How do you satisfy and unsatisfiable mind? A mind that wanders from one thing to the next hoping and wishing that whatever happens to be next in the course of life will allow for a little stability and contentment, but no, it only holds my attention for a moment while I conspire an even better, bigger plan for happiness, creativity and acknowledgement.
I have kept my wandering attention span busy over the last few months, life changes, big moves and new beginnings mark what is to be a new chapter in my life. This amounts to new love, new experience, intense loss, uncertain future and aspiring dreams.
To turn a novel into a few short sentences, I've moved to NYC from SF. Trying to really live the life I have always wanted to experience for the last few years. Contemplating the future, my goals and how to truly feed my creative side through an exploration of the senses. Only sacrificing my goals for me, when I want, doing what I want, exploring how I can be a better person and if I am not a good one to begin with. It has been a long string of self-examination and exploitation to only move me to this answer.....I will never know the answer.

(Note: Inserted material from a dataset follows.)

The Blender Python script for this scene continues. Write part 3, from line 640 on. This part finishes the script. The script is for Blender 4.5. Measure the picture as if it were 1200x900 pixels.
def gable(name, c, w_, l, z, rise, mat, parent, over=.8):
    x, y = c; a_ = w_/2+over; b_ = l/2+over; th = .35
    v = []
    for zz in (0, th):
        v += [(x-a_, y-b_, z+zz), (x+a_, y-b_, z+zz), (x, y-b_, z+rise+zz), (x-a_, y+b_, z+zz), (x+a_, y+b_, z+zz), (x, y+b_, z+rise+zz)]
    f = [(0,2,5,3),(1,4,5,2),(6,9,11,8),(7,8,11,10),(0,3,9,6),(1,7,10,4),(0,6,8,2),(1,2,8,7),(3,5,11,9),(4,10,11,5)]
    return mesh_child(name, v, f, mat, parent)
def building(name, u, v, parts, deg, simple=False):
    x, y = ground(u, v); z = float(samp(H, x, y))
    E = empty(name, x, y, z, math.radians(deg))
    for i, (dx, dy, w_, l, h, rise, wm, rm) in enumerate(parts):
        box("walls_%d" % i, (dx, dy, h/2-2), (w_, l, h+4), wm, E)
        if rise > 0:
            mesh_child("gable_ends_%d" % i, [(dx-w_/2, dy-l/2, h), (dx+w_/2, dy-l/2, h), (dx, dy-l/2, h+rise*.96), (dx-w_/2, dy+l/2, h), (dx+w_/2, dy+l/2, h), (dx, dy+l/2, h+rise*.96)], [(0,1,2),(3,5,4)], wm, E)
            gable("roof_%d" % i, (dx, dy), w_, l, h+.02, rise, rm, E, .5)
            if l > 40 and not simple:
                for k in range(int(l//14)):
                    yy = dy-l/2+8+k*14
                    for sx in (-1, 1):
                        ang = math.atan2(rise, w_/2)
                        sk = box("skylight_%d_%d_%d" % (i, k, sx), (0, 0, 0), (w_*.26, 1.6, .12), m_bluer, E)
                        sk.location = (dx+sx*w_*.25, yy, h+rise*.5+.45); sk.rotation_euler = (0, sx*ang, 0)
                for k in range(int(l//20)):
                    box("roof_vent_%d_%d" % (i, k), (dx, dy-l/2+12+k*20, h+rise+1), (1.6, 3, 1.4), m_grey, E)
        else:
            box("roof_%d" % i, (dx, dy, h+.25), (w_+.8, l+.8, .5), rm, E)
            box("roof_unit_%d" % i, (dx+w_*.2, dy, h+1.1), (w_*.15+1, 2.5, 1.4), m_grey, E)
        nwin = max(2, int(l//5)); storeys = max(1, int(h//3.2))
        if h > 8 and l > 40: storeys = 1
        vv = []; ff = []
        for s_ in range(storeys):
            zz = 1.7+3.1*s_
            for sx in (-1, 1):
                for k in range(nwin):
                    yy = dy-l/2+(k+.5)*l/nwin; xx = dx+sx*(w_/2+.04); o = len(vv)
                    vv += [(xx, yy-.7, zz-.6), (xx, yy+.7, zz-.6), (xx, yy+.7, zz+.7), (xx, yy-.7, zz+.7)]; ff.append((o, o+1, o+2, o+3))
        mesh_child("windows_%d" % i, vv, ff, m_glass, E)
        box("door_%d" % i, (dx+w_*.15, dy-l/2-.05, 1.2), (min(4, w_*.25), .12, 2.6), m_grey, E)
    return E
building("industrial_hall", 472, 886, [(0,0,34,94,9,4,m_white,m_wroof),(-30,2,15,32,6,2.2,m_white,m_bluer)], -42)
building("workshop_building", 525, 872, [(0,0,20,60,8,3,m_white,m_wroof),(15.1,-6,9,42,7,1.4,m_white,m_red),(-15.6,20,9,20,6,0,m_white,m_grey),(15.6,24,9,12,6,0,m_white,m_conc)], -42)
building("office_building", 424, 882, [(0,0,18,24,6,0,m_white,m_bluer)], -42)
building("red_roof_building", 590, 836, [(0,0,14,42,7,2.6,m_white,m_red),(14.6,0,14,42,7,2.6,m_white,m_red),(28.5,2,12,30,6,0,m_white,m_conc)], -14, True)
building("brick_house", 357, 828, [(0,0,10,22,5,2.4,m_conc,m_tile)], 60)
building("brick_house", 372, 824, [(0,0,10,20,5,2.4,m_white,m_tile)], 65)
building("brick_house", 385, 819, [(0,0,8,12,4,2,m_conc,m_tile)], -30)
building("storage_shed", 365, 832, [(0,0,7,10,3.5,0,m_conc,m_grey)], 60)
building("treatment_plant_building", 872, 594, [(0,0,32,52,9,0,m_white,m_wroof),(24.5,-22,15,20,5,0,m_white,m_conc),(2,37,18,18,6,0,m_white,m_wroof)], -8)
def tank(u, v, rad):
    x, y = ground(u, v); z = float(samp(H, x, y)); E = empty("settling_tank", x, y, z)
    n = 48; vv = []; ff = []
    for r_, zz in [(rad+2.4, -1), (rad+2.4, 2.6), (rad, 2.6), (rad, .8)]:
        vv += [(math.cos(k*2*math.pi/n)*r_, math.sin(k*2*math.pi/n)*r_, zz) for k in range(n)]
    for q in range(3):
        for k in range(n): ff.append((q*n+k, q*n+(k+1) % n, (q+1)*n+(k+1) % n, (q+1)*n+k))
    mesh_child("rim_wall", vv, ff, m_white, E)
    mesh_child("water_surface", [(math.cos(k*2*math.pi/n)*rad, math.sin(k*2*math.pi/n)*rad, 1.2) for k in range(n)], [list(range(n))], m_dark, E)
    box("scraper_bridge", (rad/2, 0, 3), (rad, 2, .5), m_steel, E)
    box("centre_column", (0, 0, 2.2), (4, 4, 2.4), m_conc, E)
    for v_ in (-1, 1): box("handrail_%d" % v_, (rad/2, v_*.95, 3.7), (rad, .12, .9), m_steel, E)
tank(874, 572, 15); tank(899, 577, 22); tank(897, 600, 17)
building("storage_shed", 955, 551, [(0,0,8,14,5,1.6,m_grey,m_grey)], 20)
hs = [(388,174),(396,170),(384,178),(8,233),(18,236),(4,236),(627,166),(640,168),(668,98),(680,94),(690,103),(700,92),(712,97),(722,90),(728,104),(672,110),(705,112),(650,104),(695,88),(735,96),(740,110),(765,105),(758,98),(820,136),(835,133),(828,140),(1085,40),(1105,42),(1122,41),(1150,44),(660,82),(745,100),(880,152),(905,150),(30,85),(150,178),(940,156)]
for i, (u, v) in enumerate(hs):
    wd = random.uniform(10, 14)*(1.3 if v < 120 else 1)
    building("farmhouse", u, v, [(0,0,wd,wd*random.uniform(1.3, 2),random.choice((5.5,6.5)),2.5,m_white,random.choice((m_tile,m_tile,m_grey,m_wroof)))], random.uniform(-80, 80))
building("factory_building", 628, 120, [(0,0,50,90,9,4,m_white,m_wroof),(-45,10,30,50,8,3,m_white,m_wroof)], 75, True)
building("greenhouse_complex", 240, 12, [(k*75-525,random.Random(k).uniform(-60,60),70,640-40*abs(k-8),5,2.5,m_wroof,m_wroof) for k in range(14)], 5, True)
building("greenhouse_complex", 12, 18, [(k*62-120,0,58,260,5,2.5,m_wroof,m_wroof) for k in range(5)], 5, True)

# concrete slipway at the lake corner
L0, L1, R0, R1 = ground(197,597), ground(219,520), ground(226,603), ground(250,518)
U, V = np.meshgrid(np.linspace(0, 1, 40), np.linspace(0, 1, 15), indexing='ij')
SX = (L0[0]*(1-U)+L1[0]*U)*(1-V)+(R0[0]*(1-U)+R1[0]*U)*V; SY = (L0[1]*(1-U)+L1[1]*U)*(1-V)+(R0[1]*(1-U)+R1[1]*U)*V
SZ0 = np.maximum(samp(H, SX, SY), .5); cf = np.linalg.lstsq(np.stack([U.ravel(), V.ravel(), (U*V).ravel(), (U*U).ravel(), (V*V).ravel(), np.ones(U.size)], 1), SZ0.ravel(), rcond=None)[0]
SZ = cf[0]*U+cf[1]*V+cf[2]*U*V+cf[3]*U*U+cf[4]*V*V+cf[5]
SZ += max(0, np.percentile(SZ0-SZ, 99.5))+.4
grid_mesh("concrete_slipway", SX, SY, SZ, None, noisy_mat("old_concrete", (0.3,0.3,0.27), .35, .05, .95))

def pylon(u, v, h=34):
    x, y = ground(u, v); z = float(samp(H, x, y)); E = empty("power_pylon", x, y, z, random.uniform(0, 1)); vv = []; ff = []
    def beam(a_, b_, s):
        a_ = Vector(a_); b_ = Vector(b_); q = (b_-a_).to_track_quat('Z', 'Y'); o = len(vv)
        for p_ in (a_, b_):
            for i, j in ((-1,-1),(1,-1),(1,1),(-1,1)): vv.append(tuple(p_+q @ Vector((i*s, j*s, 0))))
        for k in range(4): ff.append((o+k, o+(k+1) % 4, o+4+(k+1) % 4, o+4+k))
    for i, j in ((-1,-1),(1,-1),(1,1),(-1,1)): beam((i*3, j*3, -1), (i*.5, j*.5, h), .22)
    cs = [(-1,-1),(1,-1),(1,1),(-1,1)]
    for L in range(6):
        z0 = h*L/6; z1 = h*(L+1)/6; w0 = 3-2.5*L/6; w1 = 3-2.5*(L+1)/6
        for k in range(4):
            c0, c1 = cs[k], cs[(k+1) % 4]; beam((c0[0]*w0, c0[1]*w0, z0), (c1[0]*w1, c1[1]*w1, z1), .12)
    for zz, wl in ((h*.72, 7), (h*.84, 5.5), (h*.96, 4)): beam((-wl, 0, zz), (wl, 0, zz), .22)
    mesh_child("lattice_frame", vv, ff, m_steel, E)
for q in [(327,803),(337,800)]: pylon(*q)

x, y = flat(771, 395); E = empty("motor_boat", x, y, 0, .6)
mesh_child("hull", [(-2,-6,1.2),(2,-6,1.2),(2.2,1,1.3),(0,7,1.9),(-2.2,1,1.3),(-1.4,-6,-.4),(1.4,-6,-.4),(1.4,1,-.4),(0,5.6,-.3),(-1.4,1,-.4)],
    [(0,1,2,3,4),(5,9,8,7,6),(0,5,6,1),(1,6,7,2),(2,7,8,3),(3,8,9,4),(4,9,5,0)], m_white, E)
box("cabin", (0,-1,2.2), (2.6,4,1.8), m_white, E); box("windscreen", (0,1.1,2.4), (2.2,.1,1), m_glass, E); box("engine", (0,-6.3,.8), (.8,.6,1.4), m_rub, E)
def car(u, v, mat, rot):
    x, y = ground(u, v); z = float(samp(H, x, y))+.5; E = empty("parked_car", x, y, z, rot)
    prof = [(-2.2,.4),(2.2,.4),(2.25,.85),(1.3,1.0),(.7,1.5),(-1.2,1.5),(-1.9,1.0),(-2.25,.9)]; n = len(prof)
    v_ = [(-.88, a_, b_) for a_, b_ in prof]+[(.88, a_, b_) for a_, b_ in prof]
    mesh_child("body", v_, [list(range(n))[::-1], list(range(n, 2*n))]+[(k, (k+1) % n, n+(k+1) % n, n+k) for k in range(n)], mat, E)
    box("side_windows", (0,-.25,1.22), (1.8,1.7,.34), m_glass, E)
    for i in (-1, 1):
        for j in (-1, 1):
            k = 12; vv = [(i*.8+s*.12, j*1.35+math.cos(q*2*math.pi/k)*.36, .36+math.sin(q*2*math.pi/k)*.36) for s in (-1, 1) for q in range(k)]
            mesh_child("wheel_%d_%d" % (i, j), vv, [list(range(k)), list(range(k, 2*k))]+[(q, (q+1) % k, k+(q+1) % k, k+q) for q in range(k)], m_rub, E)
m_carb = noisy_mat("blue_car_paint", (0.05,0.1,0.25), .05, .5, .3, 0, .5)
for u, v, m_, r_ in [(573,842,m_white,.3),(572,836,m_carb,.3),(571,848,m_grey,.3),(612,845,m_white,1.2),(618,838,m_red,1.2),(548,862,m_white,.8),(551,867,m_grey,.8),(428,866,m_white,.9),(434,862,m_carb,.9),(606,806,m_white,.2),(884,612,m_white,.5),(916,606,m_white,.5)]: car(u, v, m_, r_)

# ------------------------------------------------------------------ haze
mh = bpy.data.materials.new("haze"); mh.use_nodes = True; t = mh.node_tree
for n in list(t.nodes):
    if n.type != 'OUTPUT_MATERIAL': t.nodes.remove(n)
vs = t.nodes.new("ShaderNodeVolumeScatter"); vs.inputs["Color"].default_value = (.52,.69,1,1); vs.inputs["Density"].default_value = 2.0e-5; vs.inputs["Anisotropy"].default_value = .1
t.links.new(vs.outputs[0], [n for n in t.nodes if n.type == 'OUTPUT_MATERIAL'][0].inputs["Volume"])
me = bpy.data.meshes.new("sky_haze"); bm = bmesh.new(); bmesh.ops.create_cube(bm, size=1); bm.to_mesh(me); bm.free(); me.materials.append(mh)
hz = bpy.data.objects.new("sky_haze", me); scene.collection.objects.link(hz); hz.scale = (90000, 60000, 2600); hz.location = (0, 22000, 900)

I am desperately and deeply involved in everything that evokes human emotion at this moment in time. I want other to feel the way I feel when I see/say/do something that makes me feel alive. (Alive being a very vague verb, meaning feeling any sort of emotion at all, pain, anguish, dispair, hope, joy, excitement being only some of those "feelings" I mentioned above.) Truly an exploration of what it means to truly be alive, from commitment to irresponsibility and strengthening new relationships and burning all ties to old ones.
Thinking about this and my blog, I feel as though I want my blog to be a realistic representation of my life. I'm not posing for the camera, this is how it is. No fancy make up or camera tricks, real raw experience. I hope that that is what I can portray....I at least need to record some small piece of this long, long journey.